Dan McGugin Credited With Inventing The Onside Kick

Published on January 12th, 2023 3:18 pm EST
Written By: Dave Manuel

The origin of the Onside Kick in American football.  Who did it first? The onside kick is a centenarian.

On November 12th, 1921, the first "onside kick" was performed in a game between Georgia and Vanderbilt.

The crafty play was invented by Vanderbilt coach Dan McGugin, who was a true innovator of the game.

McGugin was always looking for ways to befuddle and surprise his opponents, and it's no surprise that he was the first coach on record to try an onside kick.


Vanderbilt was struggling against Georgia in their November 12th, 1921 game, and Coach McGugin was looking for some trickery to build momentum.

After managing just 9 yards of offense in the first half and trailing 7-0, Vanderbilt decided to try an "onside kick".

Back in those days, punts were live balls.

Instead of punting all the way down the field, Vanderbilt's punter placed the ball at around the 20-yard line.

Vanderbilt let the ball hit the ground and then pounced on it, running the ball into the Georgia endzone for a touchdown.
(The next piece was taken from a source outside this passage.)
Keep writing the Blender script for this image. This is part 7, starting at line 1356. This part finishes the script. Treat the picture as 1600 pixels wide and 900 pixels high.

Georgia's players and coaches were shocked at what had happened. The referees consulted and awarded the touchdown to Vanderbilt.

The onside kick was born.


The funny thing about the first "onside kick" is that Georgia's coaches knew that Vanderbilt was working on such a trick play, but the team still didn't defend it.

In fact, a newspaper article after the game proclaimed that Georgia's players just "stood around" as the ball bounced and Vanderbilt ran the ball into the endzone.

The fans in attendance had no clue what had happened as well, as they reportedly stood around in "dumb amazement", wondering what had happened.

What had happened was that Vanderbilt had tied the game 7-7 with the first ever recorded "onside kick", much to the dismay of Georgia's players, coaches and fans.

Coach McGugin had done it again.


The rules behind the onside kick have obviously changed drastically over the years.

It's still possible for teams to surprise their opponents with an unexpected onside kick, though no team will ever be as unprepared for the play as Georgia was in 1921.